O moliceiro São Salvador, que está atracado no cais do jardim Oudinot, destina-se apenas a passeios com familiares e amigos como barco de recreio.

O prazer de navegar tem um reverso na medalha. “É difícil manter um barco destes, pois a sua manutenção é cara e exige muitos cuidados. Durante o Inverno quando chove, é preciso tirar a água. Não fossem os amigos que vão ajudando e sempre que chovesse, como aliás já fiz muitas vezes, teria de ir tirar água nem que fosse à chuva e ao frio e já de noite, uma vez que mantenho a minha atividade profissional de professora”, explica.

O esforço de preservação de embarcações em risco de extinção nem sempre é reconhecido. Maria Emília Prado gostava de ver replicados bons exemplos que lhe chegam ao conhecimento. “À semelhança do que se faz aqui ao lado em Espanha, uma ajuda seria os barcos tradicionais não pagarem o cais”, sugere.

“As autarquias deviam dar uma visibilidade maior a estas embarcações com ajudas que não fossem só e apenas aquando das regatas.
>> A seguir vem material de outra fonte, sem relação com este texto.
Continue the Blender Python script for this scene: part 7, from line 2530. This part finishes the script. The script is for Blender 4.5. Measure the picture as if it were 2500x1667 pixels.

São barcos únicos no Mundo e que se não forem dados apoios significativos, tenderão a desaparecer”, alerta também.

Apoios que poderiam ser dados “de muitas formas, uma das quais e das mais simples é a sua divulgação através de programas turísticos, nomeadamente para os Moliceiros que estão com atividade marítimo turística.”